Accordingly, the project team plans to renovate the existing granary stage and to add a new outdoor performance space, the “Autumn Stage”, in the rice fields on the southern side of the site, serving as the core venue for harvest festivals and local events. The overall design incorporates sustainable design principles and the United Nations Sustainable Development Goals (SDGs), utilizing driftwood left behind after Typhoon Morakot as locally meaningful recycled building materials, integrating environmental issues into design education and public space practice, and deepening students’ understanding of sustainability, locality, and social responsibility.

The project team has added the outdoor “Autumn Stage” in the rice fields on the southern side of the site, using driftwood left after Typhoon Morakot as recycled materials with local significance. The image shows the Houshan Sawmill of Ziyuan Enterprise Co., Ltd. in Guanshan.

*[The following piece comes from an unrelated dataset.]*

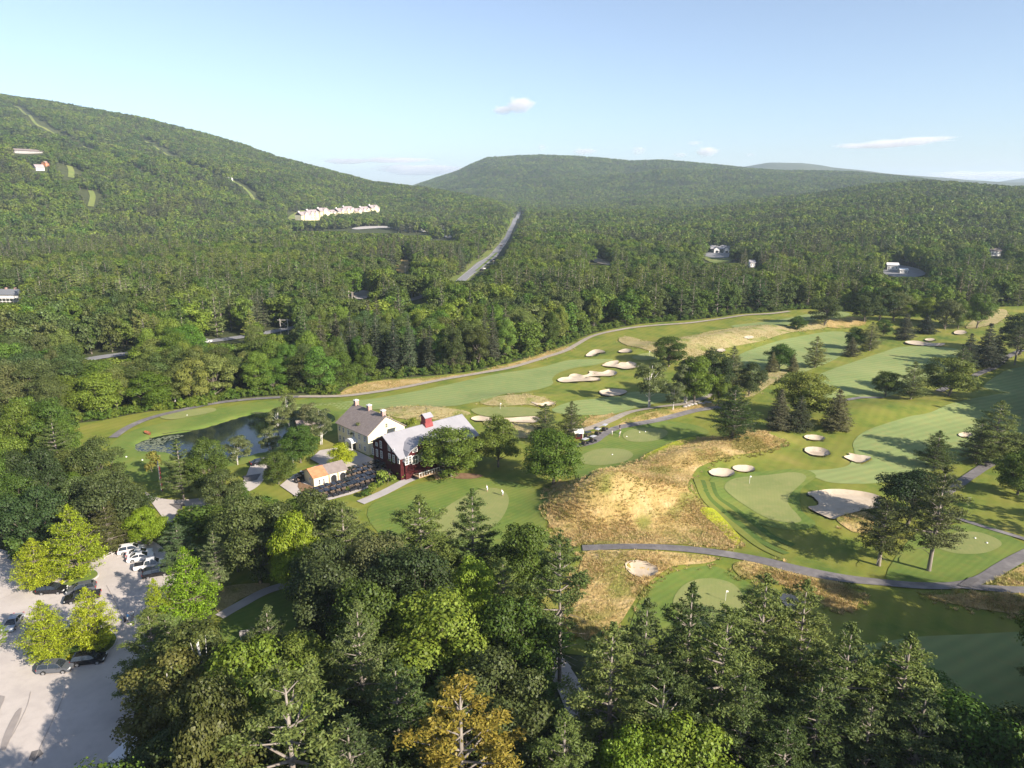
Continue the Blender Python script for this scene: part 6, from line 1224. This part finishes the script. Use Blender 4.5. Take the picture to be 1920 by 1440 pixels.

In terms of teaching and talent cultivation, the project actively guides students to transform classroom knowledge into real-world design and implementation capabilities and to participate in national and international competitions. Among these achievements, the proposal for renovating idle space at the Guanshan site won the Gold Award in the “Sustainable Revitalization and Reuse” category at the 2025 Taiwan Sustainable Architecture Design Student Competition, demonstrating the concrete results and impact of USR teaching that integrates local issues with international perspectives.

The Guanshan site renovation proposal won the Gold Award in the “Sustainable Revitalization and Reuse” category at the 2025 Taiwan Sustainable Architecture Design Student Competition, showcasing the tangible outcomes and influence of USR teaching.
Through this MOU signing and collaboration, Taiwan Tech, its Japanese partners, the local government, and the Farmers’ Association will jointly engage in stage space design concepts, teaching practice, and operational discussions. This multi-party participation promotes local practice in which spatial renewal is no longer limited to facility improvement, but instead responds more closely to residents’ practical needs and cultural context, developing into a rural public venue with cultural performance, educational promotion, and tourism potential.
“We hope to create a stage, not an arena,” stated Director Yen-Fang Peng of the Leisure and Tourism Division of the Guanshan Township Farmers’ Association and promoter of the Rice Country School. He emphasized that the stage created by the Rice Country School is not oriented toward competition and winning, but rather serves as an open and inclusive public space, where more local residents and groups can step onto the stage and gradually build confidence through continuous participation and performance. Taiwan Tech’s USR-Hub project “From Fields to Stage: A Local Revitalization Experiment” echoes this vision by integrating architectural expertise, interdisciplinary teaching, and international collaboration to help transform space into a platform that supports cultural performance and resident participation. In doing so, it builds for Guanshan a stage rooted locally yet connected internationally, serving as an important model for promoting local revitalization in aging rural communities.